YOUR OBJECTIVE:
In your copy, include every line of the listing below exactly but none of the pictures.

════════════════════

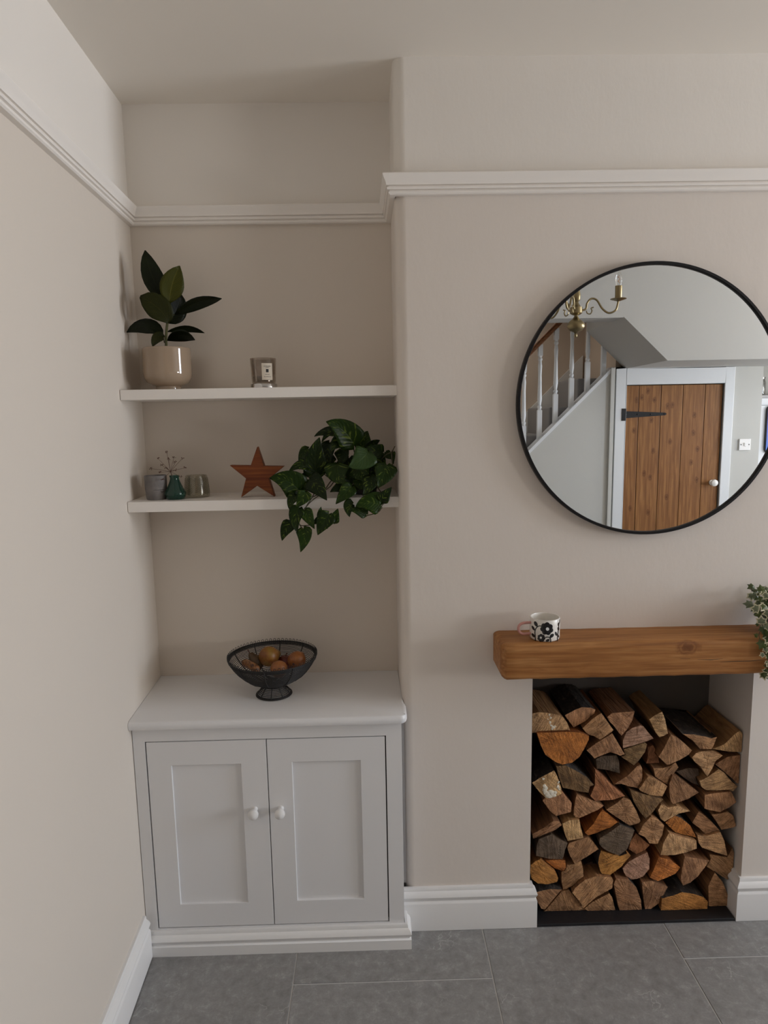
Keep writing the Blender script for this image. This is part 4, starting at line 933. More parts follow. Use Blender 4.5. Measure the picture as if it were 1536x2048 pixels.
def prof_rubber(t): return max(0.0, math.sin(PI*min(1, t**0.92)))**0.75
def prof_round(t): return max(0.0, math.sin(PI*min(1, t**1.15)))**0.55
def prof_heart(t): return (min(1, t/0.16))**0.5*max(0.0, 1-t)**0.72*1.18*(1+0.25*math.sin(PI*t))
def leaf(name, base, ctrl, tip, hw, mat, parent, prof=prof_rubber, fold=0.18, roll=0.0, back=0.0, n=9, droop=0.0):
    """a leaf blade from base to tip; roll turns the blade about its midrib, 0 faces the camera"""
    P = bez(Vector(base), Vector(ctrl), Vector(tip), n); L = (P[-1]-P[0]).length
    mb = MB(); W_ = [-1, -0.72, -0.36, 0, 0.36, 0.72, 1]
    for i in range(n+1):
        t = i/n; T = (P[min(i+1, n)]-P[max(i-1, 0)]).normalized()
        fc = (CAM-P[i]).normalized(); Wd = T.cross(fc).normalized(); N = Wd.cross(T).normalized()
        if roll: q = Matrix.Rotation(roll, 3, T); Wd = q@Wd; N = q@N
        if N.dot(fc) < 0: N = -N
        ww = hw*prof(t if 0 < t < 1 else (0.004 if t == 0 else 0.996))
        for k, s_ in enumerate(W_):
            wav = 0.05*hw*math.sin(t*9+k)*abs(s_)
            p = P[i]+Wd*ww*s_+N*(fold*ww*abs(s_)+wav)-T*back*L*abs(s_)**1.5*(1-t)**4
            mb.uv[len(mb.v)] = ((s_+1)/2, t); mb.v.append(p)
    m_ = len(W_)
    for i in range(n):
        for k in range(m_-1): mb.face((i*m_+k, i*m_+k+1, (i+1)*m_+k+1, (i+1)*m_+k))
    o = mb.build(name, mat, parent, smooth=True, angle=None, fix=False)
    sol = o.modifiers.new('thickness', 'SOLIDIFY'); sol.thickness = 0.0006; sol.offset = 0
    return o

# rubber plant in its glazed pot
def rz(zx, zy, y): return at(1, y, 220+zx/5.908, 480+zy/5.908)
PY = 0.142
pc = rz(692, 1745, PY); pr_ = 0.0745
rp = thing('potted_rubber_plant', 'dark-leaved rubber plant in a glossy cream footed pot on the upper shelf', 'potted plant', (pc.x, PY, ZS1))
zt_ = rz(692, 1243, PY-0.07).z-0.002; H = zt_-ZS1-0.0005; z0 = ZS1+0.0005
mb = MB(); mb.lathe([(0.036, 0), (0.039, 0.001), (0.039, 0.008), (0.0385, 0.011), (0.052, 0.016), (0.064, 0.024), (0.0718, 0.037), (0.0741, 0.048), (0.0745, 0.053), (0.0745, 0.056), (0.0745, 0.09), (0.0745, H-0.0065), (0.0745, H-0.004), (0.0738, H-0.001), (0.0732, H), (0.0708, H), (0.070, H-0.004), (0.0695, 0.06), (0.045, 0.022), (0.001, 0.018)], (pc.x, PY, z0), 56)
mb.build('pot', M['potglaze'], rp, smooth=True, angle=60)
mb = MB(); mb.lathe([(0.0690, H-0.035), (0.0695, H-0.026), (0.04, H-0.020), (0.001, H-0.018)], (pc.x, PY, z0), 24, cap0=True); mb.build('soil', M['soil'], rp, smooth=True)
stp = [rz(662, 1300, PY), rz(660, 1180, PY), rz(667, 1050, PY), rz(680, 940, PY), rz(695, 830, PY), rz(692, 740, PY)]
stp[0].z = z0+H-0.028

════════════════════

WRITTEN ANSWER:
Keep writing the Blender script for this image. This is part 4, starting at line 933. More parts follow. Use Blender 4.5. Measure the picture as if it were 1536x2048 pixels.
def prof_rubber(t): return max(0.0, math.sin(PI*min(1, t**0.92)))**0.75
def prof_round(t): return max(0.0, math.sin(PI*min(1, t**1.15)))**0.55
def prof_heart(t): return (min(1, t/0.16))**0.5*max(0.0, 1-t)**0.72*1.18*(1+0.25*math.sin(PI*t))
def leaf(name, base, ctrl, tip, hw, mat, parent, prof=prof_rubber, fold=0.18, roll=0.0, back=0.0, n=9, droop=0.0):
    """a leaf blade from base to tip; roll turns the blade about its midrib, 0 faces the camera"""
    P = bez(Vector(base), Vector(ctrl), Vector(tip), n); L = (P[-1]-P[0]).length
    mb = MB(); W_ = [-1, -0.72, -0.36, 0, 0.36, 0.72, 1]
    for i in range(n+1):
        t = i/n; T = (P[min(i+1, n)]-P[max(i-1, 0)]).normalized()
        fc = (CAM-P[i]).normalized(); Wd = T.cross(fc).normalized(); N = Wd.cross(T).normalized()
        if roll: q = Matrix.Rotation(roll, 3, T); Wd = q@Wd; N = q@N
        if N.dot(fc) < 0: N = -N
        ww = hw*prof(t if 0 < t < 1 else (0.004 if t == 0 else 0.996))
        for k, s_ in enumerate(W_):
            wav = 0.05*hw*math.sin(t*9+k)*abs(s_)
            p = P[i]+Wd*ww*s_+N*(fold*ww*abs(s_)+wav)-T*back*L*abs(s_)**1.5*(1-t)**4
            mb.uv[len(mb.v)] = ((s_+1)/2, t); mb.v.append(p)
    m_ = len(W_)
    for i in range(n):
        for k in range(m_-1): mb.face((i*m_+k, i*m_+k+1, (i+1)*m_+k+1, (i+1)*m_+k))
    o = mb.build(name, mat, parent, smooth=True, angle=None, fix=False)
    sol = o.modifiers.new('thickness', 'SOLIDIFY'); sol.thickness = 0.0006; sol.offset = 0
    return o

# rubber plant in its glazed pot
def rz(zx, zy, y): return at(1, y, 220+zx/5.908, 480+zy/5.908)
PY = 0.142
pc = rz(692, 1745, PY); pr_ = 0.0745
rp = thing('potted_rubber_plant', 'dark-leaved rubber plant in a glossy cream footed pot on the upper shelf', 'potted plant', (pc.x, PY, ZS1))
zt_ = rz(692, 1243, PY-0.07).z-0.002; H = zt_-ZS1-0.0005; z0 = ZS1+0.0005
mb = MB(); mb.lathe([(0.036, 0), (0.039, 0.001), (0.039, 0.008), (0.0385, 0.011), (0.052, 0.016), (0.064, 0.024), (0.0718, 0.037), (0.0741, 0.048), (0.0745, 0.053), (0.0745, 0.056), (0.0745, 0.09), (0.0745, H-0.0065), (0.0745, H-0.004), (0.0738, H-0.001), (0.0732, H), (0.0708, H), (0.070, H-0.004), (0.0695, 0.06), (0.045, 0.022), (0.001, 0.018)], (pc.x, PY, z0), 56)
mb.build('pot', M['potglaze'], rp, smooth=True, angle=60)
mb = MB(); mb.lathe([(0.0690, H-0.035), (0.0695, H-0.026), (0.04, H-0.020), (0.001, H-0.018)], (pc.x, PY, z0), 24, cap0=True); mb.build('soil', M['soil'], rp, smooth=True)
stp = [rz(662, 1300, PY), rz(660, 1180, PY), rz(667, 1050, PY), rz(680, 940, PY), rz(695, 830, PY), rz(692, 740, PY)]
stp[0].z = z0+H-0.028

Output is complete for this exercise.